Saturday, 17 August 2013

Takuji Yamada's Diorama Works mook

I ordered a wonderful mook (magazine-style book) from Hobby Link Japan called "Old Days But Good Days" which is basically a series of larger scale dioramas featuring scratchbuilt figures. A majority of the models are set in the Showa era, 1950s and 1960s, although some are 1940s and some are modern, set after the Showa period... well, one of them is.

Here are some photos:

There's so much inspiration in here... I'll never be able to scratchbuild figures like that, but the dioramas themselves are certainly within my skill set... I love this book.

I would also like to thank my former Japanese teacher Yushin Toda for helping me search for Showa era photos on the net... why didn't I think of using a JAPANESE text rather than English?  Baka!  Thanks Yushin, my reference library just increased many, many times.

Saturday, 10 August 2013

Experiments with trees

A while back I tried to make trees from wire with foliage added from laser cut paper leaves from Japan... and they didn't look that hot sadly.  However, over the last little while I've seen trees made from something called Sea Foam... and I wondered what Sea Foam was.
Here's a horticultural description from Suttons, the seed people (Site link):

"A delicate-looking plant whose myriad tiny stems start off a soft green and rose and gradually turn a deep russet red as they mature in autumn. A perfect filler, it's also highly prized by model makers as it can be dried and used to simulate shrubs and trees! Height 30-35cm (12-14"). Sometimes known as tumbleweed, Telaxys produces masses of fine stems interwoven to form a foam-like display!"

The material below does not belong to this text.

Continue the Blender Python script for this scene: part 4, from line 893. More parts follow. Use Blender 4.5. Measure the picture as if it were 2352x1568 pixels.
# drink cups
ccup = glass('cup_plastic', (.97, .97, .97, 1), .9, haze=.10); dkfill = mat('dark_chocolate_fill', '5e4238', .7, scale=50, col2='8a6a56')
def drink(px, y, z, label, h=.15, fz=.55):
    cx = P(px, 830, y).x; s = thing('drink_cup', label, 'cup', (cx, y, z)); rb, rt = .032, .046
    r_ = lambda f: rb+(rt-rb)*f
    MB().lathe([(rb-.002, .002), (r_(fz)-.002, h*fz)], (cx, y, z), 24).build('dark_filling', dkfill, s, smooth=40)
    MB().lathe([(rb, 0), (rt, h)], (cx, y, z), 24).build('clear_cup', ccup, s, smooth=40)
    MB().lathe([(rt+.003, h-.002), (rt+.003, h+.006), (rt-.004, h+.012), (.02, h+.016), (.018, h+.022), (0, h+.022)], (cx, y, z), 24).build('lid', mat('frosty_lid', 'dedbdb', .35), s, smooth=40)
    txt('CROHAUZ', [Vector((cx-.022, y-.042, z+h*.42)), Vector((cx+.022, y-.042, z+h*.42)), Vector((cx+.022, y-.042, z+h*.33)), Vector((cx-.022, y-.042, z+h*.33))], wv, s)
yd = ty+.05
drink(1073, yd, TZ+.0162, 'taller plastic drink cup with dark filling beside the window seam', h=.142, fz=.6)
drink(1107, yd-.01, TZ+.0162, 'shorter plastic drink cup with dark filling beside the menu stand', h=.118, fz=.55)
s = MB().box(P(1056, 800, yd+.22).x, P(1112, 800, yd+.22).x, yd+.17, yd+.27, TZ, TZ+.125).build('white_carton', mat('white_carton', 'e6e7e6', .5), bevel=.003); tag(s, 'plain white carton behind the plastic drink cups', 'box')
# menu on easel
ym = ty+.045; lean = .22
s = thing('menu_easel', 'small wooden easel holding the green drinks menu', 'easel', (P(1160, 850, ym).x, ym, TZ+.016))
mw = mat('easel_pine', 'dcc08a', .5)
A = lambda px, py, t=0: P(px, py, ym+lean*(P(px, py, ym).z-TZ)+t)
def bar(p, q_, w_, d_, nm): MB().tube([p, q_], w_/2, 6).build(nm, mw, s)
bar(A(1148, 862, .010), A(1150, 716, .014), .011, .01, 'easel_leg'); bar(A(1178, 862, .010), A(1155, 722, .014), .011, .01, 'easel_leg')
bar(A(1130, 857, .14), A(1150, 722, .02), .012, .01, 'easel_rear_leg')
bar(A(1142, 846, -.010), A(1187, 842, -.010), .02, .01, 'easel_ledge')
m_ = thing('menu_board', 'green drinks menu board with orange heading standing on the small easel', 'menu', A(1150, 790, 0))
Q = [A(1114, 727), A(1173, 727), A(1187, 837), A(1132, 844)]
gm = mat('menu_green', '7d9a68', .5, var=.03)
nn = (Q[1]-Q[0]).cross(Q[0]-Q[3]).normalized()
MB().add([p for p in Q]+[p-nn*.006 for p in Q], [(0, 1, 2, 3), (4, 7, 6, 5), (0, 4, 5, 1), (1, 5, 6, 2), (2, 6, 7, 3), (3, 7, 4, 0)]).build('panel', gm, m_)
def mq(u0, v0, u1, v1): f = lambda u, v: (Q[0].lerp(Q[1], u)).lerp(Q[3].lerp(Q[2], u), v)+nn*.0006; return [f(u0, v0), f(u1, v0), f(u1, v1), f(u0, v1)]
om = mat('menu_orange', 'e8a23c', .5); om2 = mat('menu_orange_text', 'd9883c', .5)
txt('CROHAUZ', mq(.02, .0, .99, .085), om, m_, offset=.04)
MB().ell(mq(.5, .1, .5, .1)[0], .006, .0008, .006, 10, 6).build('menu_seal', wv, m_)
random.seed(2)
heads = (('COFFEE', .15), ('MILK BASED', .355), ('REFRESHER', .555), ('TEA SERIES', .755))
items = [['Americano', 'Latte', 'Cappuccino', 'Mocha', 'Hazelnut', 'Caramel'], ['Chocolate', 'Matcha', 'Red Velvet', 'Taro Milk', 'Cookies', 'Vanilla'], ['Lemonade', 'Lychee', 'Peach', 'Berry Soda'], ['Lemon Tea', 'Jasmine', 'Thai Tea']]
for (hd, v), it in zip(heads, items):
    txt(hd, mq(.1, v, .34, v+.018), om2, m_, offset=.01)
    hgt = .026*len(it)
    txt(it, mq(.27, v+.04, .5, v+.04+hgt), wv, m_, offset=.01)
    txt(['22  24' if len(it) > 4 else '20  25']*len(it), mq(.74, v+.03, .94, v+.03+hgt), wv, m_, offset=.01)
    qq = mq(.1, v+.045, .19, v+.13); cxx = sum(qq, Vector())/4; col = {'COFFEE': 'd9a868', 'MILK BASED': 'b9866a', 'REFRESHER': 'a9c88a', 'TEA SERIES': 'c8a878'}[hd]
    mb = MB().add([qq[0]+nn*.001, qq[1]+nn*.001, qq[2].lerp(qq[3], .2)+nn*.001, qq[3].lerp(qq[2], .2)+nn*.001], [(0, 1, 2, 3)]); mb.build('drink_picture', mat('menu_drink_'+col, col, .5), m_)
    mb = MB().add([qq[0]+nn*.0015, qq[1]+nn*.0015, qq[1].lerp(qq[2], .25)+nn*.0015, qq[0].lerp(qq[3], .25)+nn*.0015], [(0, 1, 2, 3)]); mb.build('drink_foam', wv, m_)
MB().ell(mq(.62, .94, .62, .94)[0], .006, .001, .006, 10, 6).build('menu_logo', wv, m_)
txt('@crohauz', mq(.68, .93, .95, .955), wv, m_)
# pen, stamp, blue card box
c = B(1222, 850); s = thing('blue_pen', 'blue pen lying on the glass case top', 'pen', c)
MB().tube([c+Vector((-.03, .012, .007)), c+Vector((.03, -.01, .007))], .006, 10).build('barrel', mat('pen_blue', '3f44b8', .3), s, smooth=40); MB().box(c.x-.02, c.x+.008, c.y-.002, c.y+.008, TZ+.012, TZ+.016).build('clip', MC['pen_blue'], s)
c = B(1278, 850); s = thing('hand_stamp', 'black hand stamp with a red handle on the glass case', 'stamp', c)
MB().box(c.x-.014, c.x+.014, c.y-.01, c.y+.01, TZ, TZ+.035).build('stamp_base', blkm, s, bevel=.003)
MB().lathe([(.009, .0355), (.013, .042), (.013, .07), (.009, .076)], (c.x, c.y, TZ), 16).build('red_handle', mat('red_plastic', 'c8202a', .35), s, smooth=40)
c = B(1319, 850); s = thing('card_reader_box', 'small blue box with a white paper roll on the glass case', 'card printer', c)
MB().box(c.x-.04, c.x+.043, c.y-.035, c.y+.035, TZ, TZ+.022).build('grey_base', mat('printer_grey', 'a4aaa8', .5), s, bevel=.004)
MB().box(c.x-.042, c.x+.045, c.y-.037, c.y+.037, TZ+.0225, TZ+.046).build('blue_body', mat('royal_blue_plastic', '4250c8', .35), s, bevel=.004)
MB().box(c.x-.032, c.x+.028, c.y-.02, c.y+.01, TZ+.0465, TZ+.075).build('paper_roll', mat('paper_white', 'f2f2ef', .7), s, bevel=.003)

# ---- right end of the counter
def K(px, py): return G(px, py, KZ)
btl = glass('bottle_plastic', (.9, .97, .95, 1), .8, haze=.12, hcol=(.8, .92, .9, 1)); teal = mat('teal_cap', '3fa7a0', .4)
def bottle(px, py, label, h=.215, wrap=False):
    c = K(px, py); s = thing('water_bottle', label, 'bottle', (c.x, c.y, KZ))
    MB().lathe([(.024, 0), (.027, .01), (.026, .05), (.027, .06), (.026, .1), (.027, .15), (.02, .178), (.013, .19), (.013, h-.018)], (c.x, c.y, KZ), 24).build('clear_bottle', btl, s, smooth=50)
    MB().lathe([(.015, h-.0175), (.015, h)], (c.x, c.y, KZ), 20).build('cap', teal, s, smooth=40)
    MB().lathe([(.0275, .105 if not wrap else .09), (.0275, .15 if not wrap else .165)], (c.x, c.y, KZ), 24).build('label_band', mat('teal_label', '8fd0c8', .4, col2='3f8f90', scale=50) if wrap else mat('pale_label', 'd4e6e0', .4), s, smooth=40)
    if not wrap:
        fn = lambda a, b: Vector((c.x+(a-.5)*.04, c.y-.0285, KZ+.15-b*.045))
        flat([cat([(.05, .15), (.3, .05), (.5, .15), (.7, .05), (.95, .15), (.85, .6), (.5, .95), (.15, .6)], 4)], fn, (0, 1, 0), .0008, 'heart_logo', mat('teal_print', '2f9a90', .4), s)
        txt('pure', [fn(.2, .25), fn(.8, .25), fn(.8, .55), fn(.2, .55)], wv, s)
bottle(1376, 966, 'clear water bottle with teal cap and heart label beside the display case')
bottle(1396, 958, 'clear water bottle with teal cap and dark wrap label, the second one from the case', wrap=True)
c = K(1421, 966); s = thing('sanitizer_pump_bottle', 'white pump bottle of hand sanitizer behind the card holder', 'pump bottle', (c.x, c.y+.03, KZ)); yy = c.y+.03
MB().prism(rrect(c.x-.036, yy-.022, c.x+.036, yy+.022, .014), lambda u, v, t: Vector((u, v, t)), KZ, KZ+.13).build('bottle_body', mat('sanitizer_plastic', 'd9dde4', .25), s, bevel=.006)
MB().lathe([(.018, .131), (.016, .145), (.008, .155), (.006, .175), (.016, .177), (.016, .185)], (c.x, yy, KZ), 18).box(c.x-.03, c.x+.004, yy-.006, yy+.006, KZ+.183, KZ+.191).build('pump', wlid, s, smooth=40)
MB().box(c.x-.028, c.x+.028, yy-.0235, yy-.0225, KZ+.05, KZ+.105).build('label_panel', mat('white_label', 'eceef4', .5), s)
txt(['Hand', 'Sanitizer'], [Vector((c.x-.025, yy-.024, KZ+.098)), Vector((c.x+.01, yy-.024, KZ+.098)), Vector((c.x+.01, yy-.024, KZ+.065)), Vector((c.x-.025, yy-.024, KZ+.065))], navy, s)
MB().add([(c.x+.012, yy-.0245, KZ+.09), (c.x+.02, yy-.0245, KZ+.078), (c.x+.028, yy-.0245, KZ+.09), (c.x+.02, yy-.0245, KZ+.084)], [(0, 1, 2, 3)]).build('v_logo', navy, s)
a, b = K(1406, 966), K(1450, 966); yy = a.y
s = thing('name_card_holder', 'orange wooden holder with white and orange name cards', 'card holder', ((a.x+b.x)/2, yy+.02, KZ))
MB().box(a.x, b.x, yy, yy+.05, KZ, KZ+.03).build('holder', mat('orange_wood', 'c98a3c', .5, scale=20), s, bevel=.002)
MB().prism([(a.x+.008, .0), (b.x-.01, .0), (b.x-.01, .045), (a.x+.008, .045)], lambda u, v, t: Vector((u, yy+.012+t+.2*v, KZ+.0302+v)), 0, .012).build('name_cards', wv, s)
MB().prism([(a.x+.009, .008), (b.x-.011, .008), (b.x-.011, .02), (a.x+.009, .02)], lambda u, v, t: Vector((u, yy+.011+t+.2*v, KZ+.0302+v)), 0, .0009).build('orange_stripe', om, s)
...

So, I ordered a pack of Sea Foam trees by Gaugemaster from (over £20... bit steep, I thought, but had to try them.)  They arrived a few days later (this morning to be exact) and I opened the large box with anticipation.  It was jammed full of fragile-looking dried plants that looked like trees just sitting there.
This is a typical example of one of the stems...

The curved appearance of the tree is unfortunately common to this box... and possibly to most boxes from what I've read lately.  I don't know how to deal with this yet, but I'm going to find out.  As you can see from the image below they have masses of fine 'branches', ideally suited to tree making...

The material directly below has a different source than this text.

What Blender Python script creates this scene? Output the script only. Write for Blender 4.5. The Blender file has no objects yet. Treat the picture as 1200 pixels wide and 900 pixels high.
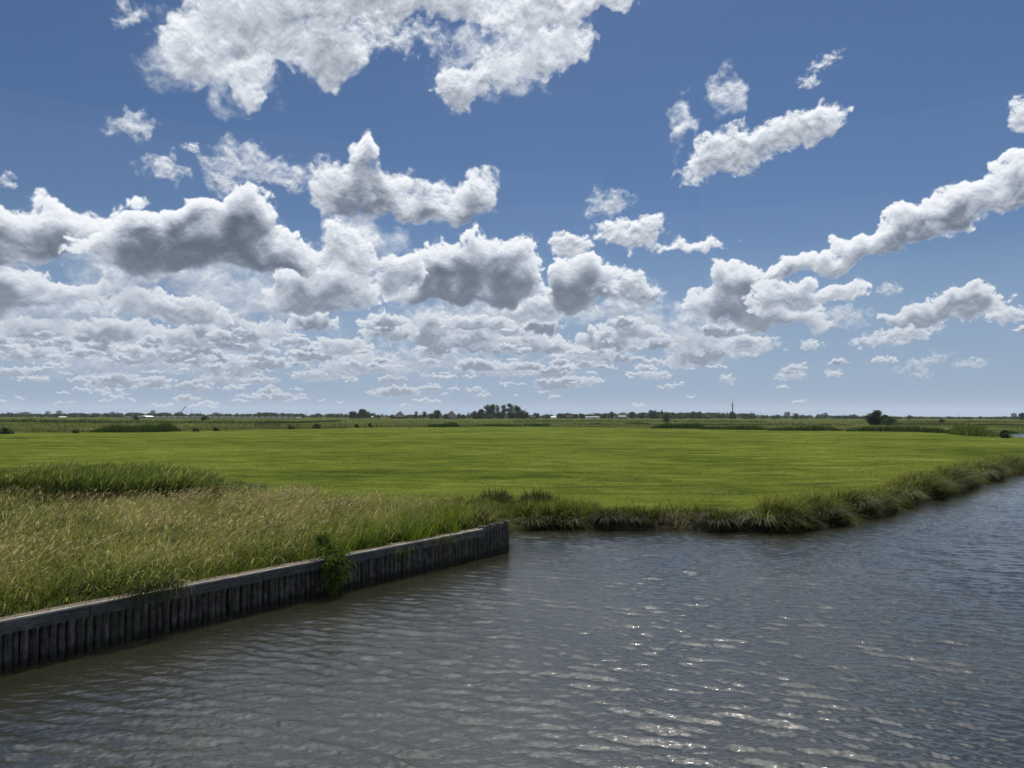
import bpy, bmesh, math, random
import numpy as np
from mathutils import Vector, Matrix, noise as mnoise
R = math.radians
scene = bpy.context.scene
COL = scene.collection

# ------------------------------------------------------------------ camera
CAM_H = 4.5                     # metres above the water
PITCH = 2.45                    # degrees above level
ROLL = 0.12
FPX = 866.0                     # focal length in pixels of the 1200 px wide photograph
cam_data = bpy.data.cameras.new("camera"); cam = bpy.data.objects.new("camera", cam_data); COL.objects.link(cam)
cam_data.sensor_width = 36.0
cam_data.lens = 36.0 * FPX / 1200.0
cam_data.clip_start = 0.1; cam_data.clip_end = 60000.0
cam.location = (0, 0, CAM_H)
cam.rotation_euler = (R(90 + PITCH), R(-ROLL), 0)
cam.rotation_euler = (Matrix.Rotation(R(90 + PITCH), 3, 'X') @ Matrix.Rotation(R(ROLL), 3, 'Z')).to_euler()
scene.camera = cam
CAMROT = Matrix.Rotation(R(90 + PITCH), 3, 'X') @ Matrix.Rotation(R(ROLL), 3, 'Z')

def ray(px, py):
    """direction of a pixel of the 1200x900 photograph (used to read distances off it)"""
    return (CAMROT @ Vector(((px - 600) / FPX, (450 - py) / FPX, -1))).normalized()
def azel(px, py):
    d = ray(px, py)
    return math.atan2(d.x, d.y), math.asin(d.z)
def on_level(px, py, z):
    d = ray(px, py); t = (z - CAM_H) / d.z
    return d.x * t, d.y * t
def at_depth(px, py, Y):
    d = ray(px, py); t = Y / d.y
    return d.x * t, CAM_H + d.z * t

# ------------------------------------------------------------------ node helpers
class NT:
    def __init__(s, tree): s.t = tree; s.n = tree.nodes; s.l = tree.links
    def node(s, typ, **kw):
        n = s.n.new(typ)
        for k, v in kw.items(): setattr(n, k, v)
        return n
    def put(s, sock, v):
        if v is None: return
        if isinstance(v, bpy.types.NodeSocket): s.l.new(v, sock)
        elif isinstance(v, (tuple, list)):
            sock.default_value = tuple(v) + ((1.0,) if len(v) == 3 and sock.type == 'RGBA' else ())
        else: sock.default_value = v
    def math(s, op, a, b=None, c=None, clamp=False):
        n = s.node('ShaderNodeMath', operation=op, use_clamp=clamp)
        s.put(n.inputs[0], a); s.put(n.inputs[1], b); s.put(n.inputs[2], c)
        return n.outputs[0]
    def vmath(s, op, a, b=None, c=None, scale=None, out=0):
        n = s.node('ShaderNodeVectorMath', operation=op)
        s.put(n.inputs[0], a)
        if b is not None: s.put(n.inputs[1], b)
        if c is not None: s.put(n.inputs[2], c)
        if scale is not None: s.put(n.inputs['Scale'], scale)
        return n.outputs[out]
    def comb(s, x, y, z):
        n = s.node('ShaderNodeCombineXYZ')
        for i, v in enumerate((x, y, z)): s.put(n.inputs[i], v)
        return n.outputs[0]
    def sep(s, v):
        n = s.node('ShaderNodeSeparateXYZ'); s.put(n.inputs[0], v); return n.outputs
    def smooth(s, v, a, b, c=0.0, d=1.0):
        n = s.node('ShaderNodeMapRange', interpolation_type='SMOOTHSTEP')
        s.put(n.inputs[0], v)
        for i, q in enumerate((a, b, c, d)): s.put(n.inputs[i + 1], q)
        return n.outputs[0]
    def lin(s, v, a, b, c=0.0, d=1.0):
        n = s.node('ShaderNodeMapRange')
        s.put(n.inputs[0], v)
        for i, q in enumerate((a, b, c, d)): s.put(n.inputs[i + 1], q)
        return n.outputs[0]
    def mix(s, f, a, b, mode='MIX'):
        n = s.node('ShaderNodeMix', data_type='RGBA', blend_type=mode)
        s.put(n.inputs[0], f); s.put(n.inputs[6], a); s.put(n.inputs[7], b)
        return n.outputs[2]
    def noise(s, vec, scale, detail=4, rough=0.5, dist=0.0, lac=2.0, typ='FBM', out=0):
        n = s.node('ShaderNodeTexNoise', noise_type=typ)
        s.put(n.inputs['Vector'], vec); s.put(n.inputs['Scale'], scale); s.put(n.inputs['Detail'], detail)
        s.put(n.inputs['Roughness'], rough); s.put(n.inputs['Distortion'], dist); s.put(n.inputs['Lacunarity'], lac)
        return n.outputs[out]
    def voro(s, vec, scale, detail=0.0, rough=0.5, feature='F1', out='Distance', rnd=1.0):
        n = s.node('ShaderNodeTexVoronoi', feature=feature)
        s.put(n.inputs['Vector'], vec); s.put(n.inputs['Scale'], scale)
        if 'Detail' in n.inputs: s.put(n.inputs['Detail'], detail); s.put(n.inputs['Roughness'], rough)
        s.put(n.inputs['Randomness'], rnd)
        return n.outputs[out]
    def ramp(s, v, stops, interp='LINEAR'):
        n = s.node('ShaderNodeValToRGB'); cr = n.color_ramp; cr.interpolation = interp
        while len(cr.elements) > 1: cr.elements.remove(cr.elements[-1])
        cr.elements[0].position = stops[0][0]; cr.elements[0].color = tuple(stops[0][1]) + (1,)
        for p, c in stops[1:]:
            e = cr.elements.new(p); e.color = tuple(c) + (1,)
        s.put(n.inputs[0], v); return n.outputs[0]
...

So it was time to experiment.  I sprayed a stem with Treseme hair spray, and sprinkled on some Noche summer leaves...

I then gave the tree another spray to fix the leaves...

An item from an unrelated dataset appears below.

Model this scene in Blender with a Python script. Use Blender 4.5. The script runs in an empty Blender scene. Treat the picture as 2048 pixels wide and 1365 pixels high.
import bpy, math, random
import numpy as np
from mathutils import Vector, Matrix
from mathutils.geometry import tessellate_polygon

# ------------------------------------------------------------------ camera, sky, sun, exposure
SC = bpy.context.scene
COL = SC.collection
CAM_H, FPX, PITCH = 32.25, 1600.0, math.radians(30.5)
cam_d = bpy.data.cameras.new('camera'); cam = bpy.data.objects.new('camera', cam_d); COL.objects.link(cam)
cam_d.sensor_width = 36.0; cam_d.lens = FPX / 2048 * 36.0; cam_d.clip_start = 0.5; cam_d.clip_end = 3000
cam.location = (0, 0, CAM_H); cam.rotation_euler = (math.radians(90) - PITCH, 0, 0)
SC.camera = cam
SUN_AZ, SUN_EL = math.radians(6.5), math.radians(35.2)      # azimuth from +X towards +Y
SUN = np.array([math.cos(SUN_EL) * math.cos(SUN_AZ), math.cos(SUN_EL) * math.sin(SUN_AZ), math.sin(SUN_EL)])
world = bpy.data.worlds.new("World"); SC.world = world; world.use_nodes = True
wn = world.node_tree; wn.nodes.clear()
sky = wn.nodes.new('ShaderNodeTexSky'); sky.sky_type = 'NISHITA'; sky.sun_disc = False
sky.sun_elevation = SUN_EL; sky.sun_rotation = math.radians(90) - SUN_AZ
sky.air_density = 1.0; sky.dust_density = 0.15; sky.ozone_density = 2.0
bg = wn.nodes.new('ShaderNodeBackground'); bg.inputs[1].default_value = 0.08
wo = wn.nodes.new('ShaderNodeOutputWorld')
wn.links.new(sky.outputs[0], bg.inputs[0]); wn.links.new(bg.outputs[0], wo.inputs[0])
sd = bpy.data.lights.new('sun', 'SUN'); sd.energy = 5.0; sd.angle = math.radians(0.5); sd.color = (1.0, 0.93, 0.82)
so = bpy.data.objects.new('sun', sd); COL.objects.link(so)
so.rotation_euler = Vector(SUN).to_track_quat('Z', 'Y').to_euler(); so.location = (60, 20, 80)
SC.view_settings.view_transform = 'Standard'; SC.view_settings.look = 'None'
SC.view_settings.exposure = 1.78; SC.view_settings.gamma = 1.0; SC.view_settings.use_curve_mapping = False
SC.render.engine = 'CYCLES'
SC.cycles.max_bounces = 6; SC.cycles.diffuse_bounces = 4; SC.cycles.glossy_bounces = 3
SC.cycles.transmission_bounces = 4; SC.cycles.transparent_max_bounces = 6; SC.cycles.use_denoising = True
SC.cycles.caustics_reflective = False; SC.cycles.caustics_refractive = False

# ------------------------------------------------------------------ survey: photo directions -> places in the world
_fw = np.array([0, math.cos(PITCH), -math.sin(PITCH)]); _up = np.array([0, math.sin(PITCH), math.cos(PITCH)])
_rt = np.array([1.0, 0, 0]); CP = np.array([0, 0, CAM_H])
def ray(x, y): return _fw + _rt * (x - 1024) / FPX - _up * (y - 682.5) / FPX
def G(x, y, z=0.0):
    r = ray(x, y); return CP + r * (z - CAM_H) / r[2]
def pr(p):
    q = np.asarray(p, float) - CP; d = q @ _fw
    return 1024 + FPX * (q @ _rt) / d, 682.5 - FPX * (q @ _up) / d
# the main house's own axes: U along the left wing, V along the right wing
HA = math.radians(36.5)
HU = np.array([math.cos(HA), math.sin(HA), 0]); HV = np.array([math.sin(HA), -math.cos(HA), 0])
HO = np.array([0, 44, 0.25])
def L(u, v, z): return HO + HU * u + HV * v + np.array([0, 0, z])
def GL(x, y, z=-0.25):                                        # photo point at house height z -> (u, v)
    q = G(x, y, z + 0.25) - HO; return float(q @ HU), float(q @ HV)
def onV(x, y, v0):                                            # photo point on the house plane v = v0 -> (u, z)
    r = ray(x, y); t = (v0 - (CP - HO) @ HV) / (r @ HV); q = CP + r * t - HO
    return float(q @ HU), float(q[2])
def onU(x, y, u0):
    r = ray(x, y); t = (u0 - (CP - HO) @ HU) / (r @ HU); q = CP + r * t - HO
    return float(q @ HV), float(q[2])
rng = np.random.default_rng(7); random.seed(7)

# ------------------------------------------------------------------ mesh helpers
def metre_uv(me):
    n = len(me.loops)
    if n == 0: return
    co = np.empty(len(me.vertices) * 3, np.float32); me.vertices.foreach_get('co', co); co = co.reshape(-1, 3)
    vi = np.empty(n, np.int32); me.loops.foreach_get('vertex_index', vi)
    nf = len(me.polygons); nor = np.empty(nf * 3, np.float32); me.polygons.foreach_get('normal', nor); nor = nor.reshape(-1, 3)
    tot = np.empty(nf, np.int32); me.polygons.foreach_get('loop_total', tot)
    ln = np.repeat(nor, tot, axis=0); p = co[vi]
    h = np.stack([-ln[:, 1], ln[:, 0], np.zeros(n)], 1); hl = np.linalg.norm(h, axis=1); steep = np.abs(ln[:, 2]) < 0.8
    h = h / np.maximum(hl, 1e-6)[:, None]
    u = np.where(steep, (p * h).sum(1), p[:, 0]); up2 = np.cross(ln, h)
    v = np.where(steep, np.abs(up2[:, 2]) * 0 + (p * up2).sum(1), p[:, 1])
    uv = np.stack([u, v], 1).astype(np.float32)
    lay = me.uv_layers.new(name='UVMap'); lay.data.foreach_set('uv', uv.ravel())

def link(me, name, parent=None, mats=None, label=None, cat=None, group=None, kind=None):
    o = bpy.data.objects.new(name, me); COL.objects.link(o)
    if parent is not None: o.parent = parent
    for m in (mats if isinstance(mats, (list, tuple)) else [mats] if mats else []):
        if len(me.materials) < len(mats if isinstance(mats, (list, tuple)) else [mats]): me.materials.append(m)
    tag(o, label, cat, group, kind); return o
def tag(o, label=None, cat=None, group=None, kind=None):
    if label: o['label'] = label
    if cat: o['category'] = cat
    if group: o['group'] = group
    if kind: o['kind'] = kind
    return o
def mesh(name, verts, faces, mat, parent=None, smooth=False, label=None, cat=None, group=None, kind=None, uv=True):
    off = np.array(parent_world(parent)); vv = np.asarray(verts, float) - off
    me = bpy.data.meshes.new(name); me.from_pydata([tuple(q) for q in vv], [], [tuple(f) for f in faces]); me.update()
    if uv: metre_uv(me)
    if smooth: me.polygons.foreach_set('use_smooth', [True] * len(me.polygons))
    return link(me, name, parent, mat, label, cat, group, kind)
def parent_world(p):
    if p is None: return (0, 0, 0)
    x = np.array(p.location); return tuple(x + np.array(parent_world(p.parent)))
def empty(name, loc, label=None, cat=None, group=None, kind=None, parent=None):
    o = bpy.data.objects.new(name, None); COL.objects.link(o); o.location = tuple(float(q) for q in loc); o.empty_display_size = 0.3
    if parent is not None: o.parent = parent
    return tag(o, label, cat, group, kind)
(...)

For a first go I'm more than happy, but there are some issues I need to address before I can start to add these to dioramas.  They are very brittle: I've read that soaking them in water and glycerine will keep them springy without being brittle, so might try that.  The curve... I don't know yet... that's a tricky one.
As they are they work better in small scales as medium to large size trees...

... but for 1/35 and 1/32 I may need to use a thicker section of branch from a dead plant to act as a trunk and add the Sea Foam to that as branches, much as Toho did when they made trees for the Kaiju films of the 1960s.
It's a learning curve.

Wednesday, 7 August 2013

How much is that doggy in the window?

1/35 and 1/32 scale dogs are a bit hit and miss.  Arii's old dog is okay, but rather bland.  Tamiya and Riich produce some lovely sheepdogs (German and Collie)... and there are a few other in both plastic and resin, but in most cases the dogs are either just standing, lying or sitting... nothing exciting.  However I found a lovely little dog made by a firm called Doug's Original.  It's part of a double set with a goat.  The beauty of this model is that the dog is actually barking, and in a suitable posture...

He's quite small, so either a spaniel or a little beagle, but certainly a lovely little one-piece resin figure.

Monday, 5 August 2013

More flowers

Just a quick update...

The second set of HO scale flowers arrived from Germany today, so I tried a couple out in 1/32, and they work beautifully.  I can't say what they represent, but they add colour and variety to a rather drab scene... just like real life ^_^

Like the daisies last time they have green moulded stems and separate flowers moulded in (in this case) shades of purple and lilac.  I like them.